**YOUR OBJECTIVE:** Skip any picture you find and retype all the remaining lines exactly.

____

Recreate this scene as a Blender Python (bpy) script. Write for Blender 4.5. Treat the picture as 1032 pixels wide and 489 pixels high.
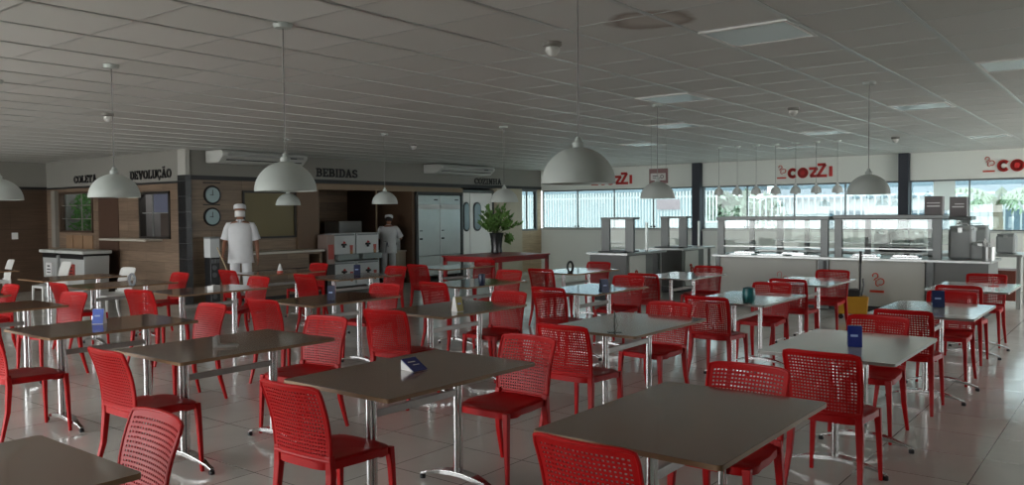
import bpy, bmesh, math, random
from mathutils import Matrix, Vector
random.seed(4)
PI = math.pi
for _o in list(bpy.data.objects): bpy.data.objects.remove(_o)
SC = bpy.context.scene
COL = SC.collection

# ------------------------------------------------------------------ camera
cam_d = bpy.data.cameras.new('camera'); cam = bpy.data.objects.new('camera', cam_d); COL.objects.link(cam)
CR = Vector((0.61397915, -0.78928123, -0.00804661)); CU = Vector((0.03356846, 0.01592497, 0.99930954)); CF = Vector((0.78860811, 0.61382534, -0.03627256))
m4 = Matrix.Identity(4)
for i in range(3):
    m4[i][0] = CR[i]; m4[i][1] = CU[i]; m4[i][2] = -CF[i]
m4.translation = Vector((0, 0, 1.62))
cam.matrix_world = m4
cam_d.sensor_width = 36; cam_d.sensor_fit = 'HORIZONTAL'; cam_d.lens = 825.63 * 36 / 1032
cam_d.clip_start = .05; cam_d.clip_end = 400
SC.camera = cam

# ------------------------------------------------------------------ light
SC.view_settings.view_transform = 'Standard'; SC.view_settings.look = 'None'
SC.view_settings.exposure = 0.12; SC.view_settings.gamma = 1.0; SC.view_settings.use_curve_mapping = False
SKY_DIM, SKY_BRIGHT = 6.0, 9.0
W = bpy.data.worlds.new('overcast_sky'); SC.world = W; W.use_nodes = True
nt = W.node_tree; nt.nodes.clear()
wo = nt.nodes.new('ShaderNodeOutputWorld'); bg = nt.nodes.new('ShaderNodeBackground')
tc = nt.nodes.new('ShaderNodeTexCoord'); vd = nt.nodes.new('ShaderNodeVectorMath'); vd.operation = 'DOT_PRODUCT'
vd.inputs[1].default_value = (-.93, -.2, .3)            # the bright side of the overcast sky
rp = nt.nodes.new('ShaderNodeMapRange'); rp.interpolation_type = 'SMOOTHSTEP'
rp.inputs[1].default_value = -.3; rp.inputs[2].default_value = .9; rp.inputs[3].default_value = SKY_DIM; rp.inputs[4].default_value = SKY_BRIGHT
nt.links.new(tc.outputs['Generated'], vd.inputs[0]); nt.links.new(vd.outputs['Value'], rp.inputs[0]); nt.links.new(rp.outputs[0], bg.inputs[1])
bg.inputs[0].default_value = (.97, .99, 1.0, 1)
nt.links.new(bg.outputs[0], wo.inputs[0])
SC.cycles.max_bounces = 10; SC.cycles.diffuse_bounces = 6; SC.cycles.glossy_bounces = 4; SC.cycles.transparent_max_bounces = 16
SC.cycles.sample_clamp_indirect = 4.0
def portal(name, loc, rot, sx_, sy_):
    l = bpy.data.lights.new(name, 'AREA'); l.shape = 'RECTANGLE'; l.size = sx_; l.size_y = sy_
    l.cycles.is_portal = True
    o = bpy.data.objects.new(name, l); COL.objects.link(o); o.location = loc; o.rotation_euler = rot
    return o
portal('window_daylight', (-4.1, 11.35, 1.4), (0, -PI / 2, 0), 2.6, 14.3)     # long glazing left of the viewer
portal('window_daylight', (14.2, -4.1, 1.5), (PI / 2, 0, 0), 6.4, 2.4)     # glazing right of the buffet
portal('window_daylight', (18.95, 4.8, 1.7), (0, PI / 2, 0), 1.06, 17.4)     # the window strip at the end

# ------------------------------------------------------------------ materials
def lin(c):
    return tuple(((x / 255) / 12.92 if x / 255 <= .04045 else (((x / 255) + .055) / 1.055) ** 2.4) for x in c)
MATS = {}
def mat(name, rgb, rough=.5, metal=0.0, spec=.5, noise=0, nscale=8, bump=0, emit=0, trans=0, coat=0):
    if name in MATS: return MATS[name]
    m = bpy.data.materials.new(name); m.use_nodes = True; n = m.node_tree
    b = n.nodes['Principled BSDF']; c = lin(rgb) + (1,)
    b.inputs['Base Color'].default_value = c; b.inputs['Roughness'].default_value = rough
    b.inputs['Metallic'].default_value = metal; b.inputs['Specular IOR Level'].default_value = spec
    b.inputs['Coat Weight'].default_value = coat; b.inputs['Coat Roughness'].default_value = .08
    if noise:
        t = n.nodes.new('ShaderNodeTexCoord'); x = n.nodes.new('ShaderNodeTexNoise'); x.inputs['Scale'].default_value = nscale
        x.inputs['Detail'].default_value = 5
        mx = n.nodes.new('ShaderNodeMix'); mx.data_type = 'RGBA'
        mx.inputs[6].default_value = tuple(v * (1 - noise) for v in c[:3]) + (1,)
        mx.inputs[7].default_value = tuple(min(1, v * (1 + noise)) for v in c[:3]) + (1,)
        n.links.new(t.outputs['Object'], x.inputs['Vector']); n.links.new(x.outputs[0], mx.inputs[0]); n.links.new(mx.outputs[2], b.inputs['Base Color'])
        if bump:
            bp = n.nodes.new('ShaderNodeBump'); bp.inputs['Strength'].default_value = bump; bp.inputs['Distance'].default_value = .01
            n.links.new(x.outputs[0], bp.inputs['Height']); n.links.new(bp.outputs[0], b.inputs['Normal'])
    MATS[name] = m
    return m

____

**EXERCISE OUTPUT:**
Recreate this scene as a Blender Python (bpy) script. Write for Blender 4.5. Treat the picture as 1032 pixels wide and 489 pixels high.
import bpy, bmesh, math, random
from mathutils import Matrix, Vector
random.seed(4)
PI = math.pi
for _o in list(bpy.data.objects): bpy.data.objects.remove(_o)
SC = bpy.context.scene
COL = SC.collection

# ------------------------------------------------------------------ camera
cam_d = bpy.data.cameras.new('camera'); cam = bpy.data.objects.new('camera', cam_d); COL.objects.link(cam)
CR = Vector((0.61397915, -0.78928123, -0.00804661)); CU = Vector((0.03356846, 0.01592497, 0.99930954)); CF = Vector((0.78860811, 0.61382534, -0.03627256))
m4 = Matrix.Identity(4)
for i in range(3):
    m4[i][0] = CR[i]; m4[i][1] = CU[i]; m4[i][2] = -CF[i]
m4.translation = Vector((0, 0, 1.62))
cam.matrix_world = m4
cam_d.sensor_width = 36; cam_d.sensor_fit = 'HORIZONTAL'; cam_d.lens = 825.63 * 36 / 1032
cam_d.clip_start = .05; cam_d.clip_end = 400
SC.camera = cam

# ------------------------------------------------------------------ light
SC.view_settings.view_transform = 'Standard'; SC.view_settings.look = 'None'
SC.view_settings.exposure = 0.12; SC.view_settings.gamma = 1.0; SC.view_settings.use_curve_mapping = False
SKY_DIM, SKY_BRIGHT = 6.0, 9.0
W = bpy.data.worlds.new('overcast_sky'); SC.world = W; W.use_nodes = True
nt = W.node_tree; nt.nodes.clear()
wo = nt.nodes.new('ShaderNodeOutputWorld'); bg = nt.nodes.new('ShaderNodeBackground')
tc = nt.nodes.new('ShaderNodeTexCoord'); vd = nt.nodes.new('ShaderNodeVectorMath'); vd.operation = 'DOT_PRODUCT'
vd.inputs[1].default_value = (-.93, -.2, .3)            # the bright side of the overcast sky
rp = nt.nodes.new('ShaderNodeMapRange'); rp.interpolation_type = 'SMOOTHSTEP'
rp.inputs[1].default_value = -.3; rp.inputs[2].default_value = .9; rp.inputs[3].default_value = SKY_DIM; rp.inputs[4].default_value = SKY_BRIGHT
nt.links.new(tc.outputs['Generated'], vd.inputs[0]); nt.links.new(vd.outputs['Value'], rp.inputs[0]); nt.links.new(rp.outputs[0], bg.inputs[1])
bg.inputs[0].default_value = (.97, .99, 1.0, 1)
nt.links.new(bg.outputs[0], wo.inputs[0])
SC.cycles.max_bounces = 10; SC.cycles.diffuse_bounces = 6; SC.cycles.glossy_bounces = 4; SC.cycles.transparent_max_bounces = 16
SC.cycles.sample_clamp_indirect = 4.0
def portal(name, loc, rot, sx_, sy_):
    l = bpy.data.lights.new(name, 'AREA'); l.shape = 'RECTANGLE'; l.size = sx_; l.size_y = sy_
    l.cycles.is_portal = True
    o = bpy.data.objects.new(name, l); COL.objects.link(o); o.location = loc; o.rotation_euler = rot
    return o
portal('window_daylight', (-4.1, 11.35, 1.4), (0, -PI / 2, 0), 2.6, 14.3)     # long glazing left of the viewer
portal('window_daylight', (14.2, -4.1, 1.5), (PI / 2, 0, 0), 6.4, 2.4)     # glazing right of the buffet
portal('window_daylight', (18.95, 4.8, 1.7), (0, PI / 2, 0), 1.06, 17.4)     # the window strip at the end

# ------------------------------------------------------------------ materials
def lin(c):
    return tuple(((x / 255) / 12.92 if x / 255 <= .04045 else (((x / 255) + .055) / 1.055) ** 2.4) for x in c)
MATS = {}
def mat(name, rgb, rough=.5, metal=0.0, spec=.5, noise=0, nscale=8, bump=0, emit=0, trans=0, coat=0):
    if name in MATS: return MATS[name]
    m = bpy.data.materials.new(name); m.use_nodes = True; n = m.node_tree
    b = n.nodes['Principled BSDF']; c = lin(rgb) + (1,)
    b.inputs['Base Color'].default_value = c; b.inputs['Roughness'].default_value = rough
    b.inputs['Metallic'].default_value = metal; b.inputs['Specular IOR Level'].default_value = spec
    b.inputs['Coat Weight'].default_value = coat; b.inputs['Coat Roughness'].default_value = .08
    if noise:
        t = n.nodes.new('ShaderNodeTexCoord'); x = n.nodes.new('ShaderNodeTexNoise'); x.inputs['Scale'].default_value = nscale
        x.inputs['Detail'].default_value = 5
        mx = n.nodes.new('ShaderNodeMix'); mx.data_type = 'RGBA'
        mx.inputs[6].default_value = tuple(v * (1 - noise) for v in c[:3]) + (1,)
        mx.inputs[7].default_value = tuple(min(1, v * (1 + noise)) for v in c[:3]) + (1,)
        n.links.new(t.outputs['Object'], x.inputs['Vector']); n.links.new(x.outputs[0], mx.inputs[0]); n.links.new(mx.outputs[2], b.inputs['Base Color'])
        if bump:
            bp = n.nodes.new('ShaderNodeBump'); bp.inputs['Strength'].default_value = bump; bp.inputs['Distance'].default_value = .01
            n.links.new(x.outputs[0], bp.inputs['Height']); n.links.new(bp.outputs[0], b.inputs['Normal'])
    MATS[name] = m
    return m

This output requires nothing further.